EXTRACTED DATA:
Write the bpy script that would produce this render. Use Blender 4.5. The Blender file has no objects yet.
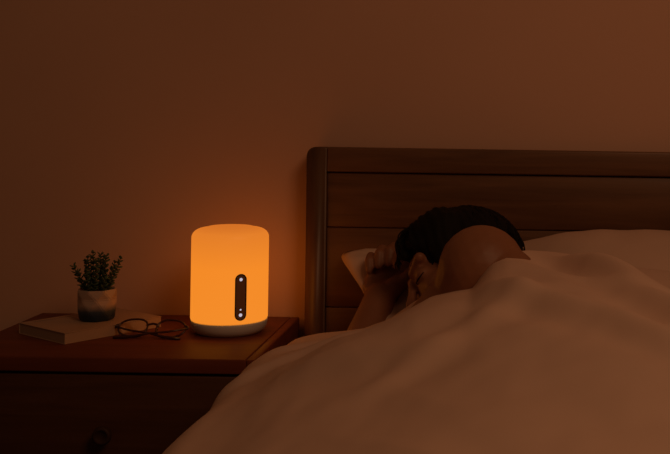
import bpy, bmesh, math, random
import numpy as np
from mathutils import Vector, Matrix, noise

random.seed(7)
scene = bpy.context.scene
COL = scene.collection
PI = math.pi

# ------------------------------------------------------------------ camera
F, CX, CY, CZ, ROLL = 1050.0, 500.0, 116.0, 0.88, math.radians(0.9)
cam_d = bpy.data.cameras.new('camera')
cam = bpy.data.objects.new('camera', cam_d); COL.objects.link(cam)
cam_d.sensor_width = 36.0
cam_d.lens = F * 36.0 / 670.0
cam_d.shift_x = -(CX - 335.0) / 670.0
cam_d.shift_y = -(227.0 - CY) / 670.0
cam_d.clip_start = 0.02
cam.matrix_world = Matrix.Translation((0, 0, CZ)) @ Matrix.Rotation(PI/2, 4, 'X') @ Matrix.Rotation(ROLL, 4, 'Z')
scene.camera = cam
scene.view_settings.view_transform = 'Standard'
scene.view_settings.look = 'None'
scene.view_settings.exposure = 0.0
scene.view_settings.gamma = 1.0
scene.view_settings.use_curve_mapping = False

# ------------------------------------------------------------------ helpers
def at(px, py, D):
    dx, dy = px-CX, py-CY
    u = dx*math.cos(ROLL)+dy*math.sin(ROLL); v = -dx*math.sin(ROLL)+dy*math.cos(ROLL)
    return (u/F*D, D, CZ-v/F*D)

def tag(o, label=None, cat=None, group=None, kind=None):
    if label: o['label'] = label
    if cat: o['category'] = cat
    if group: o['group'] = group
    if kind: o['kind'] = kind
    return o

def empty(name, loc=(0, 0, 0), rot=(0, 0, 0)):
    o = bpy.data.objects.new(name, None); COL.objects.link(o)
    o.location = loc; o.rotation_euler = rot
    o.empty_display_size = 0.05
    return o

def link(name, bm, mat=None, parent=None, smooth=True, loc=None, rot=None):
    me = bpy.data.meshes.new(name)
    bmesh.ops.recalc_face_normals(bm, faces=bm.faces)
    bm.to_mesh(me); bm.free()
    if mat: me.materials.append(mat)
    for p in me.polygons: p.use_smooth = smooth
    o = bpy.data.objects.new(name, me); COL.objects.link(o)
    if parent: o.parent = parent
    if loc: o.location = loc
    if rot: o.rotation_euler = rot
    return o

def box(bm, x0, x1, y0, y1, z0, z1, bev=0.0, seg=2):
    r = bmesh.ops.create_cube(bm, size=1.0)
    vs = r['verts']
    for v in vs:
        v.co = Vector(((x0+x1)/2 + v.co.x*(x1-x0), (y0+y1)/2 + v.co.y*(y1-y0), (z0+z1)/2 + v.co.z*(z1-z0)))
    if bev > 0:
        es = list({e for v in vs for e in v.link_edges})
        bmesh.ops.bevel(bm, geom=es, offset=bev, segments=seg, affect='EDGES', profile=0.5)

def lathe(bm, prof, n=64, cap=True):
    rings = []
    for (r, z) in prof:
        if r < 1e-6:
            rings.append([bm.verts.new((0, 0, z))])
        else:
            rings.append([bm.verts.new((r*math.cos(2*PI*i/n), r*math.sin(2*PI*i/n), z)) for i in range(n)])
    for a, b in zip(rings[:-1], rings[1:]):
        for i in range(n):
            j = (i+1) % n
            if len(a) == 1 and len(b) == 1: continue
            if len(a) == 1: bm.faces.new((a[0], b[i], b[j]))
            elif len(b) == 1: bm.faces.new((a[i], a[j], b[0]))
            else: bm.faces.new((a[i], a[j], b[j], b[i]))

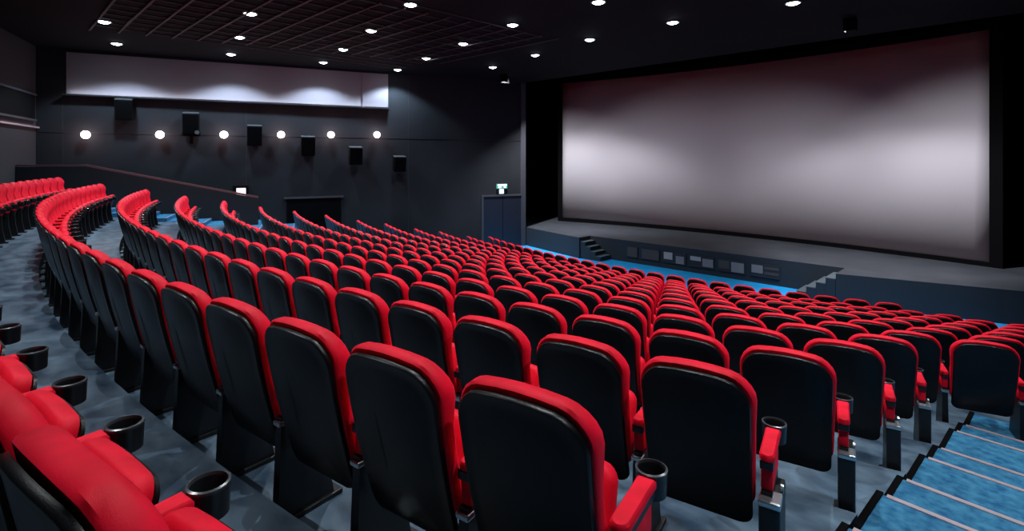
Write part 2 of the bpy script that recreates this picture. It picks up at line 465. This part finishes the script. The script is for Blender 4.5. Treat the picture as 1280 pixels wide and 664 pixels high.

EXERCISE: Give again, word for word, every line from the top of the data above to the line holding "PI = math.pi", inclusive, with the pictures left out.

TASK RESULT:
Write the bpy script that would produce this render. Use Blender 4.5. The Blender file has no objects yet.
import bpy, bmesh, math, random
import numpy as np
from mathutils import Vector, Matrix, noise

random.seed(7)
scene = bpy.context.scene
COL = scene.collection
PI = math.pi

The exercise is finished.